I joined the fitness tracker revolution pretty late, in part because until the last couple of years, I didn’t really care about getting healthy and staying in shape. Why would I? I was young and thin and surely didn’t have to think about that stuff until later.
Then a few of my friends started getting into fitness and health. This happened around the time I realized that at 28, I wasn’t getting any younger, and to be honest, I was in terrible shape. I’ve talked about my adventures in running before and using a mobile app to track my distance and stats. But as more and more of my friends started getting Fitbits and discussing things like steps and distance and pulling ahead of another friend in a challenge, I started to feel left out. I wanted in on these challenges and badges as well–because if anything motivates me, it’s competition.
One of my friends had somehow acquired multiple Fitbits, so a few months ago he gave me one to test and see if I liked it. It arrived in the mail early on a Saturday morning where I had walking plans for the afternoon. I put it on a charger and let it charge while running around the house and finishing chores.
After finishing those chores, the Fitbit was charged enough for me to go on an afternoon walking outing, so I activated it on my phone’s Fitbit app, strapped it to my wrist, and headed out the door. I walked over Fitbit’s default goal of 10,000 steps that afternoon, getting this experiment off to a good start.
Over the coming days, my friends invited me to challenges. I earned badges for walking up so many flights of stairs and walking so many miles and taking so many steps in a day, which motivated me to do more to see what the next badge was.
Since many of my friends have Fitbits, this means our conversations occasionally turn to this bit of fitness equipment, especially when we’re comparing steps and distance and how we’re doing in our challenges. It can be a little obsessive sometimes, such as when I’m less than a hundred steps away from the next thousand, and oh come on, I could do that easily.
That 40,000 step day came from this way of thinking. I spent the day walking a seven-mile path (one way) and found myself at just over 38,000 steps upon arriving home. Knowing that I was unlikely to get remotely close to 40,000 steps in a day for a long time, I walked around the neighborhood until finding myself within a few hundred steps of 40k, then walked home and let my pattering around the house take care of the rest.
I’ve won fewer challenges than I would like thanks to being friends with some hardcore walkers. But for many of these challenges, seeing that I was within just a few steps of the person above me was enough to get me up and moving just to overtake them. The same has happened for comparing my weekly totals to those of my friends.
Fitbit has turned fitness into a game, and I am 100% okay with this. If friendly competition and statistics are what it takes to get me off my butt and moving around, then I will embrace it.

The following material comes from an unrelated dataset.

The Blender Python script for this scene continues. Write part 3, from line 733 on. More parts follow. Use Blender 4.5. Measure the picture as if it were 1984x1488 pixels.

The release of Pokemon Go has added another element of my fitness regime. Since eggs are hatched through walking around (just like in the video games), I’m more motivated than ever to make my steps count. I make sure the app is open when walking around, even if I don’t intend to stop and catch that CP 10 Rattata in my path, because that distance walked will count toward hatching whatever is in that egg. (Porygon, Charmander, and Tentacool this morning for the curious.)
Just don’t play Pokemon Go while running on a hill. I learned this one the fun way and got the scrapes and bruises to prove it.